In actual fact, this honesty in really good stories usually transcends the simplistic moralising of Hollywood. The cosmic cycle repeats through destruction as much as it does rebirth. If there is a God then he is a murderer as much as a creator. There are vicious beasts in the basements of the unconscious. But behind this ferocious rising and falling of forms there is something everlasting and untarnished. The hero’s apotheosis generally requires some conception of this - an ability to stare directly at the furnace of existence and face the fact that we all are swallowed in the flames - but through this to comprehend that we are not just what is swallowed but also what swallows: the furnace, the flames, the ever-nourishing energy of life.

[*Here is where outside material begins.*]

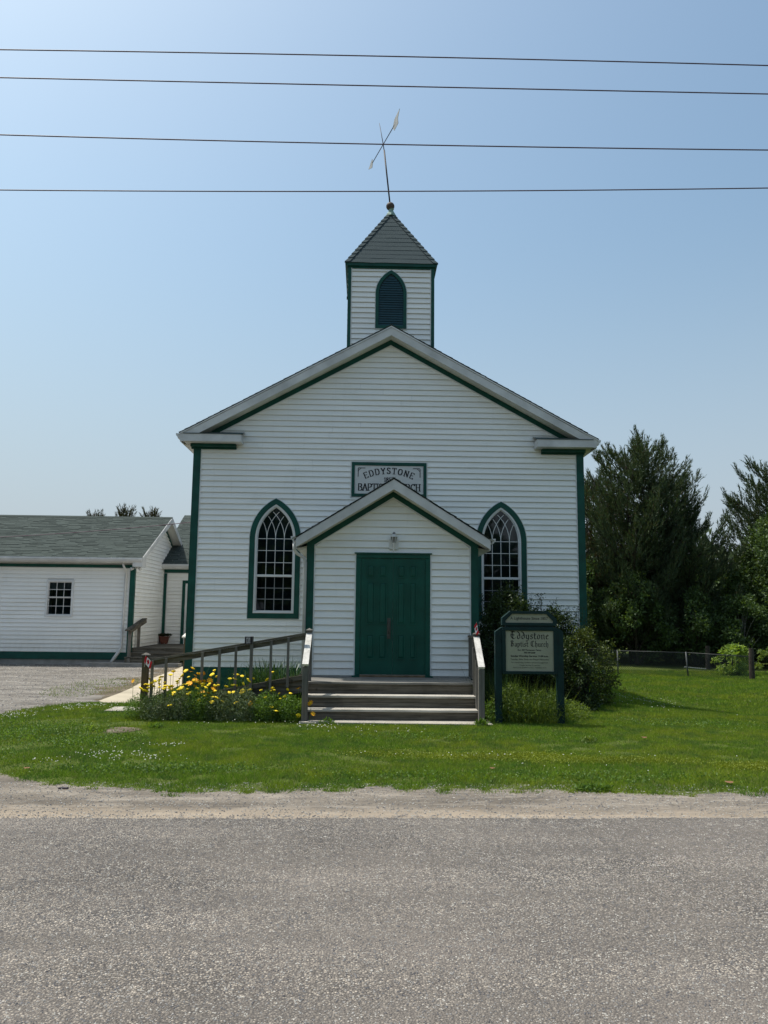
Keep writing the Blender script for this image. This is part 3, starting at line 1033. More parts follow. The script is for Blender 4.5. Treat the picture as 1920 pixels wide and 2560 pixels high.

So the hero’s journey isn’t necessarily palatable, but its complete cycle should ultimately be a comfort. We are led into dark forests, and then we are led back out again. We have faced that which was hardest to face - pretty universally the fact that we’re all someday soon going to die - and through that awareness of death we have found the courage to live anew. The cycle is complete. The story, for the moment, is over.